*Task brief*
Each record is to be transcribed exactly.
☆ ☆ ☆ ☆ ☆ ☆ ☆
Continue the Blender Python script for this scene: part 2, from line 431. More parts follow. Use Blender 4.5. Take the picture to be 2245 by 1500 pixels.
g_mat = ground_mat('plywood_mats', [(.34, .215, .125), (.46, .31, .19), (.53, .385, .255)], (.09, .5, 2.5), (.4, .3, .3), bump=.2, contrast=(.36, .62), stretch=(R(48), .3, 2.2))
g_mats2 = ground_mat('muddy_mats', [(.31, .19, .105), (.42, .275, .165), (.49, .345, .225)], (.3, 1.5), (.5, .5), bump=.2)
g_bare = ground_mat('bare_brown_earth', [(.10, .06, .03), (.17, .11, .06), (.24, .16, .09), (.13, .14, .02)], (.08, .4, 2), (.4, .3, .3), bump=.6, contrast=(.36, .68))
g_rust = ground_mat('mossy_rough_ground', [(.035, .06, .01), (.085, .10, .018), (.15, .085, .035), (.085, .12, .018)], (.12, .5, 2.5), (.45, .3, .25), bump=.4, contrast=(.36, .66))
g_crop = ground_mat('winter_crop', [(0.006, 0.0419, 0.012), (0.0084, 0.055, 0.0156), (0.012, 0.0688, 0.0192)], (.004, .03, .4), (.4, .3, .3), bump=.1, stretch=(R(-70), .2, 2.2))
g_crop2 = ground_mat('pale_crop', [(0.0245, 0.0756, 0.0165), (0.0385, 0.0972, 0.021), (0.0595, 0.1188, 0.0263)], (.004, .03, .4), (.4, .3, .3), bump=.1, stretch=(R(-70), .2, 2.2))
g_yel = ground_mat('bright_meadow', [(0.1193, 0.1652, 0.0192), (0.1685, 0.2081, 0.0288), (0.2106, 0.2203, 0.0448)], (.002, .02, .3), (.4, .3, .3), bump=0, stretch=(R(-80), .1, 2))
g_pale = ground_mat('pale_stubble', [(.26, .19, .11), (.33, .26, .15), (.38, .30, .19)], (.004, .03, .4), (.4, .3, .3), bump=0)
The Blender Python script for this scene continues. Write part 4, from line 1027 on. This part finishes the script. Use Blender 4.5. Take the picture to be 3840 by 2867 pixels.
☆ ☆ ☆ ☆ ☆ ☆ ☆
*Problem solution*
Continue the Blender Python script for this scene: part 2, from line 431. More parts follow. Use Blender 4.5. Take the picture to be 2245 by 1500 pixels.
g_mat = ground_mat('plywood_mats', [(.34, .215, .125), (.46, .31, .19), (.53, .385, .255)], (.09, .5, 2.5), (.4, .3, .3), bump=.2, contrast=(.36, .62), stretch=(R(48), .3, 2.2))
g_mats2 = ground_mat('muddy_mats', [(.31, .19, .105), (.42, .275, .165), (.49, .345, .225)], (.3, 1.5), (.5, .5), bump=.2)
g_bare = ground_mat('bare_brown_earth', [(.10, .06, .03), (.17, .11, .06), (.24, .16, .09), (.13, .14, .02)], (.08, .4, 2), (.4, .3, .3), bump=.6, contrast=(.36, .68))
g_rust = ground_mat('mossy_rough_ground', [(.035, .06, .01), (.085, .10, .018), (.15, .085, .035), (.085, .12, .018)], (.12, .5, 2.5), (.45, .3, .25), bump=.4, contrast=(.36, .66))
g_crop = ground_mat('winter_crop', [(0.006, 0.0419, 0.012), (0.0084, 0.055, 0.0156), (0.012, 0.0688, 0.0192)], (.004, .03, .4), (.4, .3, .3), bump=.1, stretch=(R(-70), .2, 2.2))
g_crop2 = ground_mat('pale_crop', [(0.0245, 0.0756, 0.0165), (0.0385, 0.0972, 0.021), (0.0595, 0.1188, 0.0263)], (.004, .03, .4), (.4, .3, .3), bump=.1, stretch=(R(-70), .2, 2.2))
g_yel = ground_mat('bright_meadow', [(0.1193, 0.1652, 0.0192), (0.1685, 0.2081, 0.0288), (0.2106, 0.2203, 0.0448)], (.002, .02, .3), (.4, .3, .3), bump=0, stretch=(R(-80), .1, 2))
g_pale = ground_mat('pale_stubble', [(.26, .19, .11), (.33, .26, .15), (.38, .30, .19)], (.004, .03, .4), (.4, .3, .3), bump=0)
The Blender Python script for this scene continues. Write part 4, from line 1027 on. This part finishes the script. Use Blender 4.5. Take the picture to be 3840 by 2867 pixels.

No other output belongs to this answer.